■ Information provided ■
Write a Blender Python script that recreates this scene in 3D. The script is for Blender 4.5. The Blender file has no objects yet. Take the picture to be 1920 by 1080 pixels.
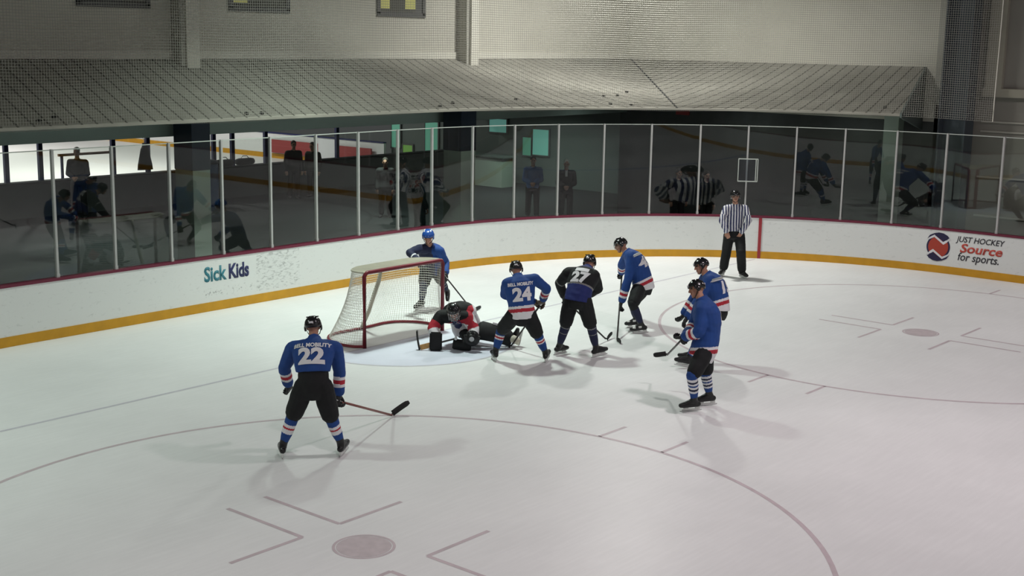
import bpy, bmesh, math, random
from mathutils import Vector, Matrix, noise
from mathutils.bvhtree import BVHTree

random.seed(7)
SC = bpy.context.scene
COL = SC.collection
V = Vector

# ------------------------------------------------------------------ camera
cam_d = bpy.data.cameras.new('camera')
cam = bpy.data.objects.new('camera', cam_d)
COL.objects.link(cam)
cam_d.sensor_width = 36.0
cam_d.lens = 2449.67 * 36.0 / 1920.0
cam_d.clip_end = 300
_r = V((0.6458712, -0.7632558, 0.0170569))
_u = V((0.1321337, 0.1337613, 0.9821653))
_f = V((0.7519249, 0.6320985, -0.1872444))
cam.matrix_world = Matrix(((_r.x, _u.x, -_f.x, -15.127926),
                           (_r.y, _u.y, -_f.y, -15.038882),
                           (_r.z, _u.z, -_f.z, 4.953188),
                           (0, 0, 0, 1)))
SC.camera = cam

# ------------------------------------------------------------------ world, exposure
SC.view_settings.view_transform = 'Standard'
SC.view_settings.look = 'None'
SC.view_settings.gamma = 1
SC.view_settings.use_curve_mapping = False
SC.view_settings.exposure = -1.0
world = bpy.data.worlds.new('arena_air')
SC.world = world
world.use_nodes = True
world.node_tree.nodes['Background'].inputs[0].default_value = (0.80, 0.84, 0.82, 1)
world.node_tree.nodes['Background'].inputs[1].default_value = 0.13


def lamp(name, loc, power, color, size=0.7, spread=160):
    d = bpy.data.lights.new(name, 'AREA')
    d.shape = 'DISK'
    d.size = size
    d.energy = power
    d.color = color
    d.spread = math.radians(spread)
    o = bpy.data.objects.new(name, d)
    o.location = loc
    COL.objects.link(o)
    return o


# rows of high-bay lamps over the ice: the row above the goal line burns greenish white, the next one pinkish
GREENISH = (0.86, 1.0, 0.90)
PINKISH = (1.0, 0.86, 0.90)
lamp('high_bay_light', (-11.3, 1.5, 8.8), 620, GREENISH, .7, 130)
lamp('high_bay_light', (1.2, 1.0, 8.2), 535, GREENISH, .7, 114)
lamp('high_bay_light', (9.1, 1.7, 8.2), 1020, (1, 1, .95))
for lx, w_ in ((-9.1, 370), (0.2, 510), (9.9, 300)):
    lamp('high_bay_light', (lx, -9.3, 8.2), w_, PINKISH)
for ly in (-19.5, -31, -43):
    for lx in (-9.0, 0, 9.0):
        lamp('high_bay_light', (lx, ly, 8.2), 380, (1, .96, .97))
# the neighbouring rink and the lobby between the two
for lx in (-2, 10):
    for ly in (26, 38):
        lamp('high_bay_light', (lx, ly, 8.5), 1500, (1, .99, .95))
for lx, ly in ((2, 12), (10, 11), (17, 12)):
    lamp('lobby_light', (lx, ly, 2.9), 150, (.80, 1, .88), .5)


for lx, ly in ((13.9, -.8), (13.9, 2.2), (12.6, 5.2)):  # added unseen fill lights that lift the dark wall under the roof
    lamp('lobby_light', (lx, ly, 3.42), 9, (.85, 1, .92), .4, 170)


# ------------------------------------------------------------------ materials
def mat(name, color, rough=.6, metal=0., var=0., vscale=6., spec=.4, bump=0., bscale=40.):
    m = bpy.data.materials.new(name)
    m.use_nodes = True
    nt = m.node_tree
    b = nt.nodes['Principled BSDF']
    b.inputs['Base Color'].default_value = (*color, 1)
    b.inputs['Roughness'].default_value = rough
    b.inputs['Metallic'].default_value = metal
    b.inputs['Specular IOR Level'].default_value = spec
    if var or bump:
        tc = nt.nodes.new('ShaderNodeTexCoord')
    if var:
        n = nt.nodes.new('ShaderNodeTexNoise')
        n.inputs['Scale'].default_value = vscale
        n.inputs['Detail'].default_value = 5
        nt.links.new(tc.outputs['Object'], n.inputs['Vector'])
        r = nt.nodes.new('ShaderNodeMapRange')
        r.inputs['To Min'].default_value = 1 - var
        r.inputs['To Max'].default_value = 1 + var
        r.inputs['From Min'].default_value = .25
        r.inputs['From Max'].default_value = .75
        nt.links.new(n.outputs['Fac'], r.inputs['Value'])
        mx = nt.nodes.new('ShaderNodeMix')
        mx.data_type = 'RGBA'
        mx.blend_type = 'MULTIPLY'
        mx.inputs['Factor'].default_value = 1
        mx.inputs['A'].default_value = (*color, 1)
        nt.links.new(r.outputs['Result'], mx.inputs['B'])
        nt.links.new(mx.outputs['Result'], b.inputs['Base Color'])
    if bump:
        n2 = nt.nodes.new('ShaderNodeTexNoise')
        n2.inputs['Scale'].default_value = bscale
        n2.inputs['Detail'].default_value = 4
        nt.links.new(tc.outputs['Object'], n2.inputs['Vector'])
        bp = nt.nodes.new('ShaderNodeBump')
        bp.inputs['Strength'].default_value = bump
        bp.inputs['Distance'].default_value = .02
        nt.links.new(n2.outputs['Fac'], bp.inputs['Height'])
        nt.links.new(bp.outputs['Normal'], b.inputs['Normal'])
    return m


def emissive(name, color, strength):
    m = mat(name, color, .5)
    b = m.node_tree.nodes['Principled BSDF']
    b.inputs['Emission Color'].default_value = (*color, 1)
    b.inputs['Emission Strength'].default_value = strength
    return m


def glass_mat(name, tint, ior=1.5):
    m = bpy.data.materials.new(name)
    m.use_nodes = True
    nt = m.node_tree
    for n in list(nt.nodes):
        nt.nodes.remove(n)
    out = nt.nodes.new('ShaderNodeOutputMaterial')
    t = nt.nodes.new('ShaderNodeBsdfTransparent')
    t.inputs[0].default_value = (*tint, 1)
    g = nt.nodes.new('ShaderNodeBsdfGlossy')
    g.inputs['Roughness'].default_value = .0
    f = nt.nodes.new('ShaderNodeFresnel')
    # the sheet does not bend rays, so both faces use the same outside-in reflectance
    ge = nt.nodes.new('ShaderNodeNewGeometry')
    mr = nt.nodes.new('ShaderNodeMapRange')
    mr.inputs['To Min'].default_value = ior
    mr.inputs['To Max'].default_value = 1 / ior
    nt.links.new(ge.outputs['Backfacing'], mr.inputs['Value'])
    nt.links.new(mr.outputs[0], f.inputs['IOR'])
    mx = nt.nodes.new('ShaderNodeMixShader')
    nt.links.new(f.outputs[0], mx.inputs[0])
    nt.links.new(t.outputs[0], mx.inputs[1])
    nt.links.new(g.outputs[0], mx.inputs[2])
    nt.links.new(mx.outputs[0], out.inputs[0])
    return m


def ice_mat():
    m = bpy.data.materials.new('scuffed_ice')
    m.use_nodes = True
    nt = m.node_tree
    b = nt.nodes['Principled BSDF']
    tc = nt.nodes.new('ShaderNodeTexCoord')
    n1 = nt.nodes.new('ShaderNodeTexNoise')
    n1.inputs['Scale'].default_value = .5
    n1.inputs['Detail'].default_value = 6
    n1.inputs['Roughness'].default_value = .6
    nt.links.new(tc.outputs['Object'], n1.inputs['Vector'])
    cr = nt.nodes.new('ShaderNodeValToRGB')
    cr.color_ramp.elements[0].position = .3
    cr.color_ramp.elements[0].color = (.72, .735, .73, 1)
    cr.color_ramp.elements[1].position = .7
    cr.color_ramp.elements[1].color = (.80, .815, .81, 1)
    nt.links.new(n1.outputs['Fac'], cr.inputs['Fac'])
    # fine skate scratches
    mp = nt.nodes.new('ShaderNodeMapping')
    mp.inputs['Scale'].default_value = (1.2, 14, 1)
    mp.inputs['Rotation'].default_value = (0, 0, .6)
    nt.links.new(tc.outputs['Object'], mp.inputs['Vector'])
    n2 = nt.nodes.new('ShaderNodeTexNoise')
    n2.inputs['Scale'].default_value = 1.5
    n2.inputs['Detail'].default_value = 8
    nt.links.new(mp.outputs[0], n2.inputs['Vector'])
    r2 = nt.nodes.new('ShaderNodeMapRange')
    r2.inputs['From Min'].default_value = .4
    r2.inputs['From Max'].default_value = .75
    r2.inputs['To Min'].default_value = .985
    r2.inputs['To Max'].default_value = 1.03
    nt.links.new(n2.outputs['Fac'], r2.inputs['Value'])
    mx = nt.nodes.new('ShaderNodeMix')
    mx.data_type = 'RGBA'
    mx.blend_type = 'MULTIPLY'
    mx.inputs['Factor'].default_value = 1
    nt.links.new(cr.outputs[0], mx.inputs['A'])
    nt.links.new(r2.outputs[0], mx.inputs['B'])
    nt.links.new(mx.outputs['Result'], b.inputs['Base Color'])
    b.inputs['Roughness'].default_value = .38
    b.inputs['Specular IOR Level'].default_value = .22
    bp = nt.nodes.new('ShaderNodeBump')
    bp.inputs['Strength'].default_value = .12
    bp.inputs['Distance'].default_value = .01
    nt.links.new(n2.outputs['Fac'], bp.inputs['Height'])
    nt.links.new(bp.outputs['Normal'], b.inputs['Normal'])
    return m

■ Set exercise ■
Give again, exactly, the lines from the start of the data through the one holding "from mathutils.bvhtree import BVHTree"; omit the pictures.

■ Correct response ■
Write a Blender Python script that recreates this scene in 3D. The script is for Blender 4.5. The Blender file has no objects yet. Take the picture to be 1920 by 1080 pixels.
import bpy, bmesh, math, random
from mathutils import Vector, Matrix, noise
from mathutils.bvhtree import BVHTree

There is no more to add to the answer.